- [Extracted data]:
>>>

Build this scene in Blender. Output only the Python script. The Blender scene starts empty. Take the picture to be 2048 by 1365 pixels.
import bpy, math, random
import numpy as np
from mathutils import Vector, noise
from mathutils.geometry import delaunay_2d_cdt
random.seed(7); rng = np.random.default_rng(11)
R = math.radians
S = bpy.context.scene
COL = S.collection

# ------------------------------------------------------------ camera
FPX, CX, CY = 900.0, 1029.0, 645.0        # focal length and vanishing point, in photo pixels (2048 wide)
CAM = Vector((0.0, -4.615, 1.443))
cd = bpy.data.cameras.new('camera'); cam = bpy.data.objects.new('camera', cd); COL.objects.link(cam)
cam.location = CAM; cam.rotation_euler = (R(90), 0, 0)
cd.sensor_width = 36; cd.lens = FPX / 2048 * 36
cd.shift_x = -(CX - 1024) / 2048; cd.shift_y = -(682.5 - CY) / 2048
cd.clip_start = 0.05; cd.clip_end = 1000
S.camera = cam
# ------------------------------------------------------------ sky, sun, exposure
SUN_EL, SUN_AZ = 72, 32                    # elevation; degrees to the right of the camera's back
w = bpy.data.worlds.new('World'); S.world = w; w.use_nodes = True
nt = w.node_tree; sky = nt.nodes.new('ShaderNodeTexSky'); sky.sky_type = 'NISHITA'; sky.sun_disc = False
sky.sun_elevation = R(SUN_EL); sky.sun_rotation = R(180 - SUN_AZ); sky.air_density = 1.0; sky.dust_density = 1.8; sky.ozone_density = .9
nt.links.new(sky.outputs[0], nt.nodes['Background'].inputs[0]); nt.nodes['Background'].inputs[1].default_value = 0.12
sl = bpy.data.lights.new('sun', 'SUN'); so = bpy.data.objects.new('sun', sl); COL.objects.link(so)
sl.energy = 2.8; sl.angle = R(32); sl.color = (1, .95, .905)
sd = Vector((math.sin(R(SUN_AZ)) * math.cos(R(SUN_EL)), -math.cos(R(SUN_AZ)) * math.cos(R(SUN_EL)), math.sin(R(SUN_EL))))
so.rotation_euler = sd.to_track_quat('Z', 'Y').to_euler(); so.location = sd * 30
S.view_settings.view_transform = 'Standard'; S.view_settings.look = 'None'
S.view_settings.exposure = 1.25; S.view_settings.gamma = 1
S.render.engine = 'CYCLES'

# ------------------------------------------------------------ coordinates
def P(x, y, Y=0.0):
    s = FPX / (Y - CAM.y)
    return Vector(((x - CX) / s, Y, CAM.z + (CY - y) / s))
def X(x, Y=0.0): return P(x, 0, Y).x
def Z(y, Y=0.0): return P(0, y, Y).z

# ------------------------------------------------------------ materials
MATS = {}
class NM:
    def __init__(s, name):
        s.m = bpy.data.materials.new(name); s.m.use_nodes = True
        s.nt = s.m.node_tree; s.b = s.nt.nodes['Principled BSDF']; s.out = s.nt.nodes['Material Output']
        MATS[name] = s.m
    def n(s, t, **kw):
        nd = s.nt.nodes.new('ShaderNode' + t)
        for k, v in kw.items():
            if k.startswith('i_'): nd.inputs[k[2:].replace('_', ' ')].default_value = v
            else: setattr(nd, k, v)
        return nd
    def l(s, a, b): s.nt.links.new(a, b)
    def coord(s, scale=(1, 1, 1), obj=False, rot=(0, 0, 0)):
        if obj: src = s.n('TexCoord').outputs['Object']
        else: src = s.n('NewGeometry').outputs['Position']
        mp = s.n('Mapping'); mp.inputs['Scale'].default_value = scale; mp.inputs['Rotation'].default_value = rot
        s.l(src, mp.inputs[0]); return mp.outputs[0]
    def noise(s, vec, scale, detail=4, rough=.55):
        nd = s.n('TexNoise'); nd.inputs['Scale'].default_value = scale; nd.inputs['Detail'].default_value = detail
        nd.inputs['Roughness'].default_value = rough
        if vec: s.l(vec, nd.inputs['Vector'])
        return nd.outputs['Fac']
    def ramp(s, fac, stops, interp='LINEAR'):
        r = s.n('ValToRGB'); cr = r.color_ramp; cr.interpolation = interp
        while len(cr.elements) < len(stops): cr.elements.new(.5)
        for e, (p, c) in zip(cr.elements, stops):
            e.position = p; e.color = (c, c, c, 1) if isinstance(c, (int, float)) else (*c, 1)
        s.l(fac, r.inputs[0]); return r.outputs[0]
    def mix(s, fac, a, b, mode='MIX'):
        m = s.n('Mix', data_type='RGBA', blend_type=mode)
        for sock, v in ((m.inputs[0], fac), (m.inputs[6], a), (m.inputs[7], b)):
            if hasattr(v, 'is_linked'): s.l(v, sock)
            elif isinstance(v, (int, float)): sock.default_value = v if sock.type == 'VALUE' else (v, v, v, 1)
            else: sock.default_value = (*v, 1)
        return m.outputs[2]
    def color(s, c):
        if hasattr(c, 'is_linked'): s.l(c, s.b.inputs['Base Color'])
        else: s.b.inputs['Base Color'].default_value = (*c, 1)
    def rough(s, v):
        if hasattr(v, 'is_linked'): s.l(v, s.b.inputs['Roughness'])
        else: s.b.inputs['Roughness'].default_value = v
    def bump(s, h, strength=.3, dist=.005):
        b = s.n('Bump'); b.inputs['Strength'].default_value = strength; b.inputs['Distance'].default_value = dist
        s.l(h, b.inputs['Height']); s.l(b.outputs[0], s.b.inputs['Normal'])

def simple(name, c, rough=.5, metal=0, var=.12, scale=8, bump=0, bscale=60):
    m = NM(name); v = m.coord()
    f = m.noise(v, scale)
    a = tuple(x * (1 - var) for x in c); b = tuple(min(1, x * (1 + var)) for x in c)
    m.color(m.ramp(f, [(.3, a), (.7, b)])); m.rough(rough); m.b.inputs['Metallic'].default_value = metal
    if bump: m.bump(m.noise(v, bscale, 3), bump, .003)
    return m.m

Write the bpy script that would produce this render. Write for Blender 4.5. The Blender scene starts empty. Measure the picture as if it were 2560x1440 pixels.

<<<

- [Work to complete]: Repeat the records above exactly, leaving none out.

- [Exercise result]:
Build this scene in Blender. Output only the Python script. The Blender scene starts empty. Take the picture to be 2048 by 1365 pixels.
import bpy, math, random
import numpy as np
from mathutils import Vector, noise
from mathutils.geometry import delaunay_2d_cdt
random.seed(7); rng = np.random.default_rng(11)
R = math.radians
S = bpy.context.scene
COL = S.collection

# ------------------------------------------------------------ camera
FPX, CX, CY = 900.0, 1029.0, 645.0        # focal length and vanishing point, in photo pixels (2048 wide)
CAM = Vector((0.0, -4.615, 1.443))
cd = bpy.data.cameras.new('camera'); cam = bpy.data.objects.new('camera', cd); COL.objects.link(cam)
cam.location = CAM; cam.rotation_euler = (R(90), 0, 0)
cd.sensor_width = 36; cd.lens = FPX / 2048 * 36
cd.shift_x = -(CX - 1024) / 2048; cd.shift_y = -(682.5 - CY) / 2048
cd.clip_start = 0.05; cd.clip_end = 1000
S.camera = cam
# ------------------------------------------------------------ sky, sun, exposure
SUN_EL, SUN_AZ = 72, 32                    # elevation; degrees to the right of the camera's back
w = bpy.data.worlds.new('World'); S.world = w; w.use_nodes = True
nt = w.node_tree; sky = nt.nodes.new('ShaderNodeTexSky'); sky.sky_type = 'NISHITA'; sky.sun_disc = False
sky.sun_elevation = R(SUN_EL); sky.sun_rotation = R(180 - SUN_AZ); sky.air_density = 1.0; sky.dust_density = 1.8; sky.ozone_density = .9
nt.links.new(sky.outputs[0], nt.nodes['Background'].inputs[0]); nt.nodes['Background'].inputs[1].default_value = 0.12
sl = bpy.data.lights.new('sun', 'SUN'); so = bpy.data.objects.new('sun', sl); COL.objects.link(so)
sl.energy = 2.8; sl.angle = R(32); sl.color = (1, .95, .905)
sd = Vector((math.sin(R(SUN_AZ)) * math.cos(R(SUN_EL)), -math.cos(R(SUN_AZ)) * math.cos(R(SUN_EL)), math.sin(R(SUN_EL))))
so.rotation_euler = sd.to_track_quat('Z', 'Y').to_euler(); so.location = sd * 30
S.view_settings.view_transform = 'Standard'; S.view_settings.look = 'None'
S.view_settings.exposure = 1.25; S.view_settings.gamma = 1
S.render.engine = 'CYCLES'

# ------------------------------------------------------------ coordinates
def P(x, y, Y=0.0):
    s = FPX / (Y - CAM.y)
    return Vector(((x - CX) / s, Y, CAM.z + (CY - y) / s))
def X(x, Y=0.0): return P(x, 0, Y).x
def Z(y, Y=0.0): return P(0, y, Y).z

# ------------------------------------------------------------ materials
MATS = {}
class NM:
    def __init__(s, name):
        s.m = bpy.data.materials.new(name); s.m.use_nodes = True
        s.nt = s.m.node_tree; s.b = s.nt.nodes['Principled BSDF']; s.out = s.nt.nodes['Material Output']
        MATS[name] = s.m
    def n(s, t, **kw):
        nd = s.nt.nodes.new('ShaderNode' + t)
        for k, v in kw.items():
            if k.startswith('i_'): nd.inputs[k[2:].replace('_', ' ')].default_value = v
            else: setattr(nd, k, v)
        return nd
    def l(s, a, b): s.nt.links.new(a, b)
    def coord(s, scale=(1, 1, 1), obj=False, rot=(0, 0, 0)):
        if obj: src = s.n('TexCoord').outputs['Object']
        else: src = s.n('NewGeometry').outputs['Position']
        mp = s.n('Mapping'); mp.inputs['Scale'].default_value = scale; mp.inputs['Rotation'].default_value = rot
        s.l(src, mp.inputs[0]); return mp.outputs[0]
    def noise(s, vec, scale, detail=4, rough=.55):
        nd = s.n('TexNoise'); nd.inputs['Scale'].default_value = scale; nd.inputs['Detail'].default_value = detail
        nd.inputs['Roughness'].default_value = rough
        if vec: s.l(vec, nd.inputs['Vector'])
        return nd.outputs['Fac']
    def ramp(s, fac, stops, interp='LINEAR'):
        r = s.n('ValToRGB'); cr = r.color_ramp; cr.interpolation = interp
        while len(cr.elements) < len(stops): cr.elements.new(.5)
        for e, (p, c) in zip(cr.elements, stops):
            e.position = p; e.color = (c, c, c, 1) if isinstance(c, (int, float)) else (*c, 1)
        s.l(fac, r.inputs[0]); return r.outputs[0]
    def mix(s, fac, a, b, mode='MIX'):
        m = s.n('Mix', data_type='RGBA', blend_type=mode)
        for sock, v in ((m.inputs[0], fac), (m.inputs[6], a), (m.inputs[7], b)):
            if hasattr(v, 'is_linked'): s.l(v, sock)
            elif isinstance(v, (int, float)): sock.default_value = v if sock.type == 'VALUE' else (v, v, v, 1)
            else: sock.default_value = (*v, 1)
        return m.outputs[2]
    def color(s, c):
        if hasattr(c, 'is_linked'): s.l(c, s.b.inputs['Base Color'])
        else: s.b.inputs['Base Color'].default_value = (*c, 1)
    def rough(s, v):
        if hasattr(v, 'is_linked'): s.l(v, s.b.inputs['Roughness'])
        else: s.b.inputs['Roughness'].default_value = v
    def bump(s, h, strength=.3, dist=.005):
        b = s.n('Bump'); b.inputs['Strength'].default_value = strength; b.inputs['Distance'].default_value = dist
        s.l(h, b.inputs['Height']); s.l(b.outputs[0], s.b.inputs['Normal'])

def simple(name, c, rough=.5, metal=0, var=.12, scale=8, bump=0, bscale=60):
    m = NM(name); v = m.coord()
    f = m.noise(v, scale)
    a = tuple(x * (1 - var) for x in c); b = tuple(min(1, x * (1 + var)) for x in c)
    m.color(m.ramp(f, [(.3, a), (.7, b)])); m.rough(rough); m.b.inputs['Metallic'].default_value = metal
    if bump: m.bump(m.noise(v, bscale, 3), bump, .003)
    return m.m

Write the bpy script that would produce this render. Write for Blender 4.5. The Blender scene starts empty. Measure the picture as if it were 2560x1440 pixels.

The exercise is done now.